Saturday, October 11, 2014

"Among My Souvenirs"

“LOST MUSKET DIARY” Saturday October 11, 2014
Partly Cloudy 66F/19C (Going to 85F) in Rancho Las Musket
Buongiorno,
                 I've been sorting through boxes of family photos, documents, letters and postcards, souvenirs and small keepsakes that somehow have survived over my years of wanderings. When my first marriage ended in divorce after 35 years, some of the family treasures went to Arizona with my ex. When she died, they returned to California in the care of my daughter. Some of these treasures are now with my son in Italy where he lives. The other day, my daughter Dana handed me a pocket size leather folder that looked like an old wallet. But, when I opened it I saw two old black and white photographs looking out at me. I hadn't seen them in many, many years.

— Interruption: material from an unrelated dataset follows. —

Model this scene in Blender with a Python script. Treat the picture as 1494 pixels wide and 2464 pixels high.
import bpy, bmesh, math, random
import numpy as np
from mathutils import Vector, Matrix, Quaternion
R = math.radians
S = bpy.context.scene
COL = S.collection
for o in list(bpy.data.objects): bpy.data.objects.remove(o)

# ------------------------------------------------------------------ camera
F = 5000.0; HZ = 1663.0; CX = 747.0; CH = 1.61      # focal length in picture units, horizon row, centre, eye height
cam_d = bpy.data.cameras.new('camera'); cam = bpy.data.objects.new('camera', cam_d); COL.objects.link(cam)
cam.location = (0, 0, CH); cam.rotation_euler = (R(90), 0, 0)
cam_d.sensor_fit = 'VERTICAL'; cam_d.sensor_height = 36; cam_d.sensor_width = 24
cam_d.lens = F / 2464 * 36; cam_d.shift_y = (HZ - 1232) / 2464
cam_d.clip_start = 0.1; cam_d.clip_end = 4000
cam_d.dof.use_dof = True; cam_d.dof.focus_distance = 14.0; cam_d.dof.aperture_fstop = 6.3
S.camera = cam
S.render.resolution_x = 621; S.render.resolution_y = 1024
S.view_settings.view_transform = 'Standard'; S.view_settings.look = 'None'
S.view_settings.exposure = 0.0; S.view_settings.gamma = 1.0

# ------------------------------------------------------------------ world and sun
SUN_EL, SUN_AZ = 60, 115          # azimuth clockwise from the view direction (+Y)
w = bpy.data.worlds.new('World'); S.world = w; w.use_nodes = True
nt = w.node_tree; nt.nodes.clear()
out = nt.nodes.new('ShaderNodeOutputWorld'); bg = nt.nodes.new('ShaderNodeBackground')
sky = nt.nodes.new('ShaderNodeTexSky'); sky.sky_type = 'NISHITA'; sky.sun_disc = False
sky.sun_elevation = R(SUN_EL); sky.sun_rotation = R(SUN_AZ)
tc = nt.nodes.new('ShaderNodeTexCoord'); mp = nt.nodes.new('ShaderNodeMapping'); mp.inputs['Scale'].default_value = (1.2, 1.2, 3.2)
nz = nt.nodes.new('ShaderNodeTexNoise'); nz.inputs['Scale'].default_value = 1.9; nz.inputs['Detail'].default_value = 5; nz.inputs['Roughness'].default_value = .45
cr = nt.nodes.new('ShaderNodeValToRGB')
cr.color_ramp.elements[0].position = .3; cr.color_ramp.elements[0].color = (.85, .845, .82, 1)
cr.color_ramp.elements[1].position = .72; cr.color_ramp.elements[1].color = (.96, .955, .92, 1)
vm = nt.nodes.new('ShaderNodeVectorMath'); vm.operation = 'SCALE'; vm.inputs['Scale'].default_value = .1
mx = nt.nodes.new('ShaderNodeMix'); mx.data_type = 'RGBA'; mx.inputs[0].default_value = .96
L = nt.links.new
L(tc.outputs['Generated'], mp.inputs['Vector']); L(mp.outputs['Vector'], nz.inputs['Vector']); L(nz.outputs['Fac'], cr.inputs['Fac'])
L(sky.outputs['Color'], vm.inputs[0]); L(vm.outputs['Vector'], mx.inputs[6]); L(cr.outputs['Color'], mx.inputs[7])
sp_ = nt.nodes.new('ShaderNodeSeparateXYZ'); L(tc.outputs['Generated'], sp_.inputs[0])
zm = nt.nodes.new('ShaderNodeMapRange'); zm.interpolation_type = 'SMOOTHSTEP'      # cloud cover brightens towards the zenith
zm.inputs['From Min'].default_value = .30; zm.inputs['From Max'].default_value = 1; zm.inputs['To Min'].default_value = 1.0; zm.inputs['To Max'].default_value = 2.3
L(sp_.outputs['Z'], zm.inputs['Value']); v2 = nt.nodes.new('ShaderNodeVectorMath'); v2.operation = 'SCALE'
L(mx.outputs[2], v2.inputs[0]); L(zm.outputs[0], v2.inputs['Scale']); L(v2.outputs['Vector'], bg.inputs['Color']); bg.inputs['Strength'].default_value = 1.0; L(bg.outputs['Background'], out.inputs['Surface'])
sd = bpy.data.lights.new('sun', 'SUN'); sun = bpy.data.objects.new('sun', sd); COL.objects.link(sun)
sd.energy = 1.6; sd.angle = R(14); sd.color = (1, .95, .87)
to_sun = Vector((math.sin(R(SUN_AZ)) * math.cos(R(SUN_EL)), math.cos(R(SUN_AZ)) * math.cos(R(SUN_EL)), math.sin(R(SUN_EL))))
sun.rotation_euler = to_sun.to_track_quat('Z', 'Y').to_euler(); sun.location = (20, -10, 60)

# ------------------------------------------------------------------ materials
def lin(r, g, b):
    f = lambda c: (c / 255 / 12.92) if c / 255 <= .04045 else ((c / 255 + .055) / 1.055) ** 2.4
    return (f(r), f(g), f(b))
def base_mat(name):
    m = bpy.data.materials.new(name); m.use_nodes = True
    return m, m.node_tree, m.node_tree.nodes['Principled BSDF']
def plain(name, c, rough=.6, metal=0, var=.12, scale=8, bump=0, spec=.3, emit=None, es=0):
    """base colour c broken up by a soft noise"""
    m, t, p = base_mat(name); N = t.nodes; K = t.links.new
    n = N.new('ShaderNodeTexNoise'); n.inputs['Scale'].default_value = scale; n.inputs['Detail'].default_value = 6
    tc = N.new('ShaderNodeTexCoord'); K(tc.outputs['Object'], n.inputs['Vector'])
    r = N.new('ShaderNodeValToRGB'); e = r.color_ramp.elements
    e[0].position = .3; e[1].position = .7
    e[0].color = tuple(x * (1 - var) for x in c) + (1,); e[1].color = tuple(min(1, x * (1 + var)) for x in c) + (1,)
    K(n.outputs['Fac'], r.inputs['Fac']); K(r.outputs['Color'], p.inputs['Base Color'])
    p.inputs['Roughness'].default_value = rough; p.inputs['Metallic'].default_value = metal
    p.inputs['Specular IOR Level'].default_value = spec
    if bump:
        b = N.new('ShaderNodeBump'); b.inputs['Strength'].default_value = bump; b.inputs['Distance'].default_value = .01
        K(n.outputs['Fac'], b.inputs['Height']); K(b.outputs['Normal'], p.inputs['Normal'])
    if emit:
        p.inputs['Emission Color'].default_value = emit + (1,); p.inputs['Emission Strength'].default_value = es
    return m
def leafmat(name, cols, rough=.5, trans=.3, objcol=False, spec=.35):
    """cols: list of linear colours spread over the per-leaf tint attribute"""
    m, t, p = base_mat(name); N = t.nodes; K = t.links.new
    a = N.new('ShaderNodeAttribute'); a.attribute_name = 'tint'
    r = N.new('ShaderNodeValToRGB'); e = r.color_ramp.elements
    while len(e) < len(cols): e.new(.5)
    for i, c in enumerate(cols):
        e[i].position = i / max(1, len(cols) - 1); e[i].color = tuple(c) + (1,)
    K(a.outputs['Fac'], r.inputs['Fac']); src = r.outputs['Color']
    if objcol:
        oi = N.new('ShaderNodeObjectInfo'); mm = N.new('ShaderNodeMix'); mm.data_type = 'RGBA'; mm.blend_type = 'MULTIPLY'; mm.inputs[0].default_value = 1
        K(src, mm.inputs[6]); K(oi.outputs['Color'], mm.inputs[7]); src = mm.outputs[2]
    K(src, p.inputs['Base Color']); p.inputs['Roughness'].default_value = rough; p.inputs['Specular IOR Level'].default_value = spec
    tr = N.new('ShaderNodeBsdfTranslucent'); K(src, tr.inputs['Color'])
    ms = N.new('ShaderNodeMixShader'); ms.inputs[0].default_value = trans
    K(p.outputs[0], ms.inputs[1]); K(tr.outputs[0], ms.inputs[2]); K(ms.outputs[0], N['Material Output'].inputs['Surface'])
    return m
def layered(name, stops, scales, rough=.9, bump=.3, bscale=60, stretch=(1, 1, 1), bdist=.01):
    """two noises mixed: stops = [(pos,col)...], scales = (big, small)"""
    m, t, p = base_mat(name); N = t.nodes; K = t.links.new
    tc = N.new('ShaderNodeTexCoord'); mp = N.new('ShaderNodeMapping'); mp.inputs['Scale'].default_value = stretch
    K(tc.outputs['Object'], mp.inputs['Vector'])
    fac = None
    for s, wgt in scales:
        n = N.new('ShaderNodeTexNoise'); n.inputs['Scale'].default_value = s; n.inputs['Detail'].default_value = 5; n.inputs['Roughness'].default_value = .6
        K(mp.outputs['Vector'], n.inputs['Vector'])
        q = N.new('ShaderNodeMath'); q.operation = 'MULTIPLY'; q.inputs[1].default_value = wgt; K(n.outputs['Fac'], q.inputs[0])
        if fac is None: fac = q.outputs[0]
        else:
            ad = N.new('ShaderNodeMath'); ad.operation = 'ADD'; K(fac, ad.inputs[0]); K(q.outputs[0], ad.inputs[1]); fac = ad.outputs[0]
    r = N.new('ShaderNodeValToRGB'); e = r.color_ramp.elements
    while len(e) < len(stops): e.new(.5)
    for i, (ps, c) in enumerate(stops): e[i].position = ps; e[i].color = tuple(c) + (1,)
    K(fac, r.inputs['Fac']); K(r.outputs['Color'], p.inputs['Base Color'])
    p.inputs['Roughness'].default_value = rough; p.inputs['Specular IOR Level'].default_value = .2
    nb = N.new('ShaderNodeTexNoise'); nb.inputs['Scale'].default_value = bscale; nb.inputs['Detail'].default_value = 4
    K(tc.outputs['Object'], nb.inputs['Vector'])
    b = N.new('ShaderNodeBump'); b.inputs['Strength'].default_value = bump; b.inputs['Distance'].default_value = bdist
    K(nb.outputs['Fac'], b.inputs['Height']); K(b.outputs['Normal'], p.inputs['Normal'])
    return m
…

Dana had found this among some of her late mom's keepsakes. It was the pocket portfolio my dad carried with him everywhere he went while he was serving in the US Navy during WW2. The photo on the left was a little boy. The other photo showed the little boy with his mother. Judging by the hair styles and their clothing the photos appeared to have been taken during the 1940’s. I recognized them immediately. I was that little boy, and the pretty woman in the picture was my mother, Mary Botula.  This little picture wallet with these photos of us traveled with my dad throughout the war. My father, Lt. Charles Botula, Jr. had served as the Executive Officer-second in command-of a Navy LST, (Landing Ship Tank). Mom and I were there at the Hingham shipyard near Boston when the LST 920 was commissioned. But, after his ship sailed, the lieutenant’s family went with him in that little photo wallet. He had taken us with him from his ship’s commissioning in June of 1944, across the Atlantic in a huge convoy to Europe and later through the Panama Canal to the Pacific, over the equator and eventually to Korea and China.   My mom and I went with him to Omaha Beach at Normandy. We were with him during the U667’s attack on his convoy in the Dover Channel.  He took us along several times to Normandy-Utah Beach, Arromanches and Le Havre; ports of call at Southampton, Falmouth and Plymouth, England where he spent Christmas 1944.
A few weeks later, the LST 920 set sail back across the Atlantic to the U.S. for new orders and a new cargo and then south to the Panama Canal and on to the Pacific. He was at sea on May 7th after leaving Pearl Harbor when Germany surrendered. They crossed the International Date Line, traversed the Equator and on to Eniwetok, Guam, and Saipan. After Saipan, it was on to Ie Shima where Ernie Pyle, the legendary war correspondent had been killed by the Japanese.  Tinian, just before Col. Paul Tibbets and the Enola Gay would carry the atomic bomb to Hiroshima. Then they took part in the final Allied offensive on Okinawa. The LST 920  and that little photo book made port calls throughout the South Pacific and on to Korea and China before coming back across the Pacific to Pearl Harbor and San Francisco when he finally came home for good in late 1945. My mom kept a portrait of him in his Navy uniform prominently displayed in our home as a reminder that even though great distances separated us, we were still a family.